[Start of Information shown]

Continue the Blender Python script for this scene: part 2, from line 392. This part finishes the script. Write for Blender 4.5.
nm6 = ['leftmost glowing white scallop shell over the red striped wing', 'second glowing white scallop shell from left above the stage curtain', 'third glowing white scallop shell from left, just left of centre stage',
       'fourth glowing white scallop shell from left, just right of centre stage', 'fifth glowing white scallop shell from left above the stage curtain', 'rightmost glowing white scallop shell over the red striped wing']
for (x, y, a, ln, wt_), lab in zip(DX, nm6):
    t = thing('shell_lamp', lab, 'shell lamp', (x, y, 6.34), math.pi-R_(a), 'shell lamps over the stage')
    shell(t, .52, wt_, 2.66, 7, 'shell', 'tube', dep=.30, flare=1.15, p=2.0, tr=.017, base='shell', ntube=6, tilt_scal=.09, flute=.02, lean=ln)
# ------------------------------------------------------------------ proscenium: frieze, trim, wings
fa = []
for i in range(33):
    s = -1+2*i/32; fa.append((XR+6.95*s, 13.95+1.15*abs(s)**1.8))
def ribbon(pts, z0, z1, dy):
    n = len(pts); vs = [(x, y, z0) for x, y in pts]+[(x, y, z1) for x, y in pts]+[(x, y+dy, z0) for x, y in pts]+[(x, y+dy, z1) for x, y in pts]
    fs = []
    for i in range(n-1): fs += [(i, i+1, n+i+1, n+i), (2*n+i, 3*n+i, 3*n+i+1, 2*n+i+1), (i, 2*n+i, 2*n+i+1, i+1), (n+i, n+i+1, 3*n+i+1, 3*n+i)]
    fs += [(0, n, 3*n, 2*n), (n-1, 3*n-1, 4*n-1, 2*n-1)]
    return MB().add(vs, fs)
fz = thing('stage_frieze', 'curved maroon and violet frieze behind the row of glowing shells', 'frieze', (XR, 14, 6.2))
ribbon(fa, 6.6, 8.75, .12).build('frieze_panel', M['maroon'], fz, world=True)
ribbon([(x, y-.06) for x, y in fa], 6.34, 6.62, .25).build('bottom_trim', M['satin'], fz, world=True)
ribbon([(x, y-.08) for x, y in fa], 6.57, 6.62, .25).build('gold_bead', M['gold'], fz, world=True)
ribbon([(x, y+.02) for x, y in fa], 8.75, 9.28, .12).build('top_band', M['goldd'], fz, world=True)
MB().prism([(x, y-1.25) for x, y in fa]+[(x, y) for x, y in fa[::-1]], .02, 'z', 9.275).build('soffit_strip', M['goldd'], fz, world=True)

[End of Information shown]

## Work to be completed
Write out each line of the data above again, exactly as given.

## Reply to the task
Continue the Blender Python script for this scene: part 2, from line 392. This part finishes the script. Write for Blender 4.5.
nm6 = ['leftmost glowing white scallop shell over the red striped wing', 'second glowing white scallop shell from left above the stage curtain', 'third glowing white scallop shell from left, just left of centre stage',
       'fourth glowing white scallop shell from left, just right of centre stage', 'fifth glowing white scallop shell from left above the stage curtain', 'rightmost glowing white scallop shell over the red striped wing']
for (x, y, a, ln, wt_), lab in zip(DX, nm6):
    t = thing('shell_lamp', lab, 'shell lamp', (x, y, 6.34), math.pi-R_(a), 'shell lamps over the stage')
    shell(t, .52, wt_, 2.66, 7, 'shell', 'tube', dep=.30, flare=1.15, p=2.0, tr=.017, base='shell', ntube=6, tilt_scal=.09, flute=.02, lean=ln)
# ------------------------------------------------------------------ proscenium: frieze, trim, wings
fa = []
for i in range(33):
    s = -1+2*i/32; fa.append((XR+6.95*s, 13.95+1.15*abs(s)**1.8))
def ribbon(pts, z0, z1, dy):
    n = len(pts); vs = [(x, y, z0) for x, y in pts]+[(x, y, z1) for x, y in pts]+[(x, y+dy, z0) for x, y in pts]+[(x, y+dy, z1) for x, y in pts]
    fs = []
    for i in range(n-1): fs += [(i, i+1, n+i+1, n+i), (2*n+i, 3*n+i, 3*n+i+1, 2*n+i+1), (i, 2*n+i, 2*n+i+1, i+1), (n+i, n+i+1, 3*n+i+1, 3*n+i)]
    fs += [(0, n, 3*n, 2*n), (n-1, 3*n-1, 4*n-1, 2*n-1)]
    return MB().add(vs, fs)
fz = thing('stage_frieze', 'curved maroon and violet frieze behind the row of glowing shells', 'frieze', (XR, 14, 6.2))
ribbon(fa, 6.6, 8.75, .12).build('frieze_panel', M['maroon'], fz, world=True)
ribbon([(x, y-.06) for x, y in fa], 6.34, 6.62, .25).build('bottom_trim', M['satin'], fz, world=True)
ribbon([(x, y-.08) for x, y in fa], 6.57, 6.62, .25).build('gold_bead', M['gold'], fz, world=True)
ribbon([(x, y+.02) for x, y in fa], 8.75, 9.28, .12).build('top_band', M['goldd'], fz, world=True)
MB().prism([(x, y-1.25) for x, y in fa]+[(x, y) for x, y in fa[::-1]], .02, 'z', 9.275).build('soffit_strip', M['goldd'], fz, world=True)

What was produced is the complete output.